Thursday, May 9, 2013

Missing Muses and the Dandelion Dilemma

Jacked photo from Cleveland.com 

So April came. Spring came in the middle of it, but signs were pointing that way even at the beginning. A couple of days in the 70's, a light snowfall, the cycle continued all through April. As April left, so did the Winter of 2012-2013. Lows are in the mid 50's now, and spring has arrived. Bear with me, I have a point...

For years now, I have suspected that I am a seasonal writer, meaning that my writing content changes with the seasons. I have taken data over the last few years and that seems to indeed be the case. My content changes, with a transitional piece that I keep working on that falls at the change. Fall and Winter bring out the guns and bad people, Spring and Summer bring more kid-content and more shallow yet morally-challenging stuff; Desert dwelling kidnappers, boat stuff, etc.... Keep bearing with me, the moral dilemma is coming....
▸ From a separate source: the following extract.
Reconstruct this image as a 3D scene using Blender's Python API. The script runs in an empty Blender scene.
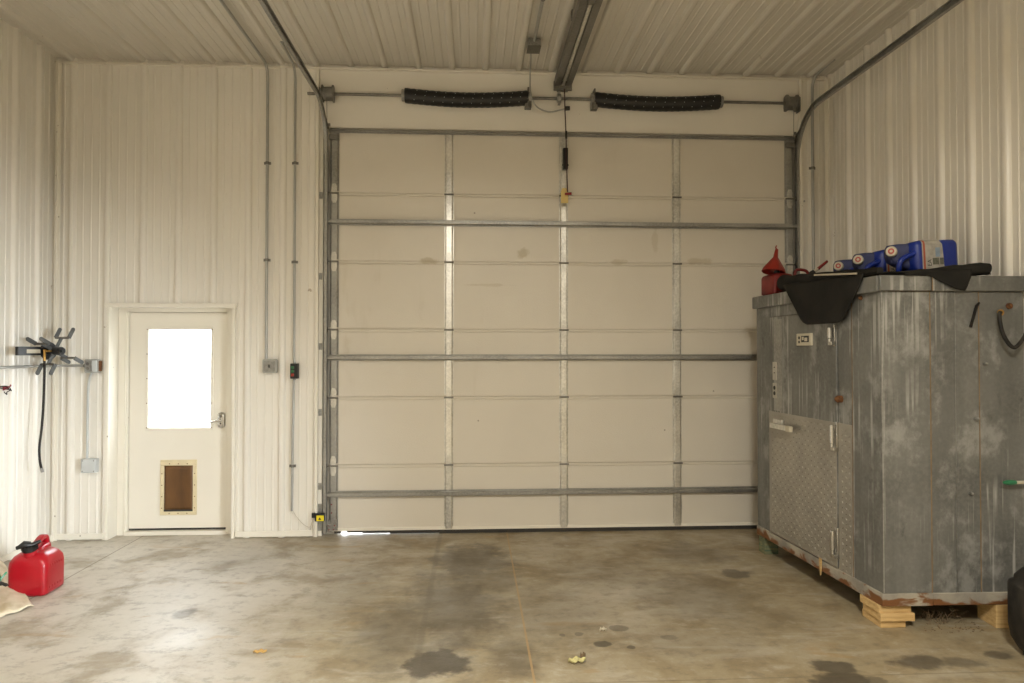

With each change comes with it the most frustrating part of writing: Being blocked. I usually spend from two weeks to two months blocked. Unless you write, I think that it is hard to understand; This is my "career" for now, and with it, like any job, I have goals and stepping stones to get to those goals.

Imagine if you went to your job and were unable to do it, completely out of the blue and no matter how hard you tried, you just couldn't. Not until just as suddenly you could do it again. Herky-jerky, all over the place work completion. You would want to get as much done as you could because you know that there will be a window coming up where you can no longer do it for an indefinite amount of time. And to make matters worse, you could be in the middle of a project or completing a sale or order, or whatever it is that you do, and that is when you freeze up and lose it all, knowing that once you stop, you will be working on something else that got cut short from before, or worse, starting a new something completely out of the blue that you never though of before. I have a suspicion that a lot of short stories are a product of writers block; that is where every single one of mine have come from. In the more than 20 years that I've been writing, I've completed three full length novels, I am in the middle of two others, but I have more than 20 short stories of varying lengths that all come completely out of the blue and need to be completed before I can move on to the big projects that I actually want to work on. Few people like short stories (plus, mine average less than 10 pages apiece - pretty short short stories) so there is no real hope for them ever paying for themselves, so all in all, writer's block stinks on all fronts.

So needless to say that the entire month of April I was blocked, and the block continues. I have goals to complete a sequel and have it available by September but it is going nowhere fast, I also have grand dreams of two other projects that would go along just fine if I could talk the muses to sticking around for more than a couple of months. Currently they even found content difficult to put on this blog...It's been over a month and this is the best thing I could write? My muses are cruel bastards.
Muses in antiquity

My Muse - I call him Carl.
Secondly, whilst I am hopelessly blocked, I am always looking for content for when the writing flood gates open. If you've read my stuff, you know that I like endings that the reader needs to finish in their heads (it judges what they're like as humans compared to my characters), and I like to put my characters in moral dilemmas that they get themselves out of, or don't (depending on the reader, sometimes). Well I came by one today that it too weak for me to write even a nano-story about:

Spring brought with it over two weeks of serious Spring and sunshine; The dandelions had a heyday. I've controlled them decently in my yard through scheduled fertilizer with weed killer, but some skill exist because they grow here like everything else- uncontrollably wild and big. Well there were a few left, and they have now gone to seed.

My kid is in the yard today - a full-sunshine perfect afternoon before nap time - and she finds some dandelions and picks them. Before I can spit out a barking order "Little Child! Put down the dandelion gently! Slower, slower, now drop it and step away from the weed!" she fills her lungs full of air and blows that sucker all across the yard, then reaches for a second, giggling.

"Look what I can do, Daddy!" and she blows another one - the seeds drift into the largest, most prominent and visual area of the grass parts of the yard- a part that I've been able to keep relatively free of the weeds. You see the moral dilemma coming: Do I let the kid be a kid and enjoy nature's ready-made bubble wand, or do I stop her and try to protect the turf that I have been nurturing back to life since we moved to Camp Speer? We do not have time to travel elsewhere, and there is nowhere else to go. I reflect on the time, cost, and effort that I have put into the yard over the past few years, and how all of that may be at an end after three minutes of play, and then I reflect on my real job - not the job of writing; Writing is my hobby. My real job is to raise the kid until we put her in the school system. This is where I would stop writing if this were a short story (which at this point, this blog post may exceed most of my short stories!) What do I do, reader?

"That's great, sweetie! Good blowing! let's see you do some more!"
Not my kid...not my picture - but it was like that!